Adding this IC can significantly extend the battery life—life extensions of 20% and higher are easily possible. The exact savings effect differs from case to case because of the numerous influencing parameters, such as temperature, peak currents, periodic switch-off of the sensor, and others. The quiescent current of the added DC-DC converter is decisive here. If the switching regulator consumes too much energy, the anticipated savings disappear.
Saving Power with a Nanopower Voltage Regulator
Figure 3 shows a circuit with the MAX38650 nanopower voltage regulator. As the name indicates, the quiescent current of this IC is in the nanoampere range. During operation, the switching regulator only draws 390 nA of quiescent current. During times when the DC-DC converter can be switched off, it only needs 5 nA of shutdown current. This nanopower voltage converter is well-suited for saving energy in a system such as that in Figure 1.
As shown in Figure 3, only a few passive external components are required. Instead of a resistor voltage divider, only one resistor on the RSEL pin is used to set the output voltage. A resistor voltage divider consumes a considerable amount of current, which, depending on the voltage and resistor, can greatly exceed the quiescent current of the MAX38650. Thus, this IC uses a variable resistor; it’s only briefly checked when the circuit is switched on.

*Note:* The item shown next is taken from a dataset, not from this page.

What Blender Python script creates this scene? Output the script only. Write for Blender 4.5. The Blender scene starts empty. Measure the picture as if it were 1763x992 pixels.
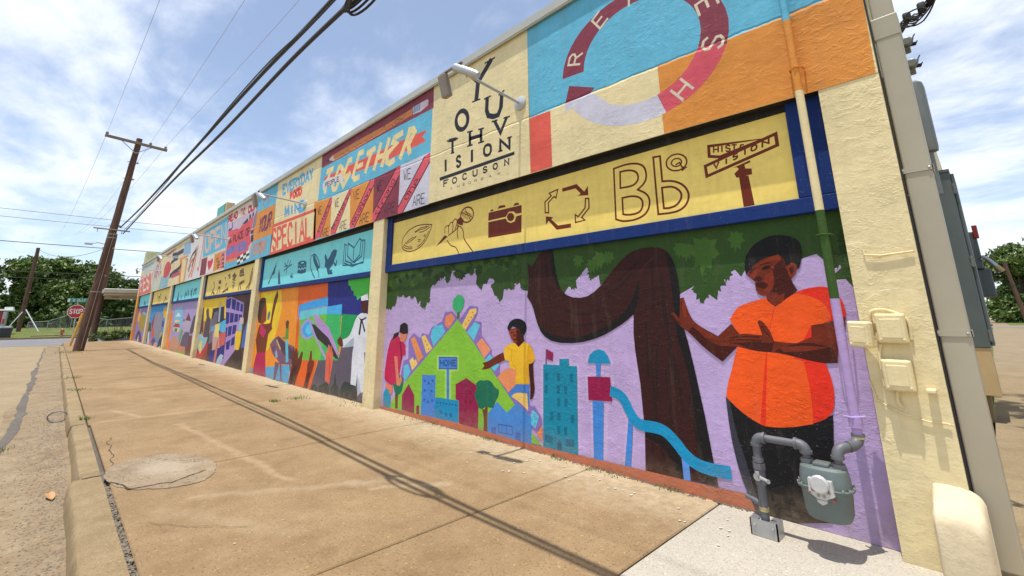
import bpy, bmesh, math, random
from mathutils import Vector, Matrix, Quaternion, noise
from mathutils.geometry import tessellate_polygon
random.seed(7)
S = bpy.context.scene
COL = S.collection
R = math.radians
# ------------------------------------------------------------------ camera
cam = bpy.data.cameras.new('camera'); camo = bpy.data.objects.new('camera', cam); COL.objects.link(camo)
YAW, PITCH, ROLL = 0.797417, 0.236599, -0.007388
fw = Vector((-math.sin(YAW)*math.cos(PITCH), math.cos(YAW)*math.cos(PITCH), math.sin(PITCH)))
rt = Vector((math.cos(YAW), math.sin(YAW), 0)); up = rt.cross(fw)
r2 = rt*math.cos(ROLL)+up*math.sin(ROLL); u2 = -rt*math.sin(ROLL)+up*math.cos(ROLL)
camo.matrix_world = Matrix(((r2.x, u2.x, -fw.x, 0), (r2.y, u2.y, -fw.y, 0), (r2.z, u2.z, -fw.z, 1.2716), (0, 0, 0, 1)))
cam.sensor_width = 36; cam.lens = 783.5/1763*36
cam.shift_y = -(496-355.39)/1763
cam.clip_start = .02; cam.clip_end = 3000
S.camera = camo
# ------------------------------------------------------------------ light
SUN = Vector((.037, -.186, 1.0)).normalized()
EL = math.asin(SUN.z); AZ = math.atan2(SUN.x, SUN.y)
world = bpy.data.worlds.new('World'); S.world = world; world.use_nodes = True
nt = world.node_tree; N = nt.nodes; LK = nt.links; N.clear()
wo = N.new('ShaderNodeOutputWorld'); bg = N.new('ShaderNodeBackground'); bg.inputs[1].default_value = .13
sky = N.new('ShaderNodeTexSky'); sky.sky_type = 'NISHITA'; sky.sun_disc = False
sky.sun_elevation = EL; sky.sun_rotation = AZ; sky.air_density = 1.0; sky.dust_density = .6; sky.ozone_density = 2.5
tc = N.new('ShaderNodeTexCoord'); sx = N.new('ShaderNodeSeparateXYZ'); LK.new(tc.outputs['Generated'], sx.inputs[0])
def wm(op, a, b):
    m = N.new('ShaderNodeMath'); m.operation = op
    for i, v in ((0, a), (1, b)):
        if isinstance(v, (int, float)): m.inputs[i].default_value = v
        elif v is not None: LK.new(v, m.inputs[i])
    return m.outputs[0]
zz = wm('ADD', wm('MAXIMUM', sx.outputs[2], .0), .16)
cb = N.new('ShaderNodeCombineXYZ'); LK.new(wm('DIVIDE', sx.outputs[0], zz), cb.inputs[0]); LK.new(wm('DIVIDE', sx.outputs[1], zz), cb.inputs[1])
def wn(scale, detail, rough, dist, loc, sc=(1, 1, 1), rot=0):
    mp = N.new('ShaderNodeMapping'); mp.inputs['Location'].default_value = loc; mp.inputs['Scale'].default_value = sc; mp.inputs['Rotation'].default_value = (0, 0, rot)
    LK.new(cb.outputs[0], mp.inputs[0])
    n = N.new('ShaderNodeTexNoise'); n.inputs['Scale'].default_value = scale; n.inputs['Detail'].default_value = detail
    n.inputs['Roughness'].default_value = rough; n.inputs['Distortion'].default_value = dist; LK.new(mp.outputs[0], n.inputs[0]); return n.outputs[0]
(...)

The IC detects the setpoint value for the output voltage—for a short time during switch-on, 200 µA of current is passed through this variable resistor. The resulting voltage is measured and then stored internally in the IC. This means there are no energy losses during operation through a conventional voltage divider.
By adding a voltage converter, it’s possible to increase the efficiency of a system and extend the life on a charge.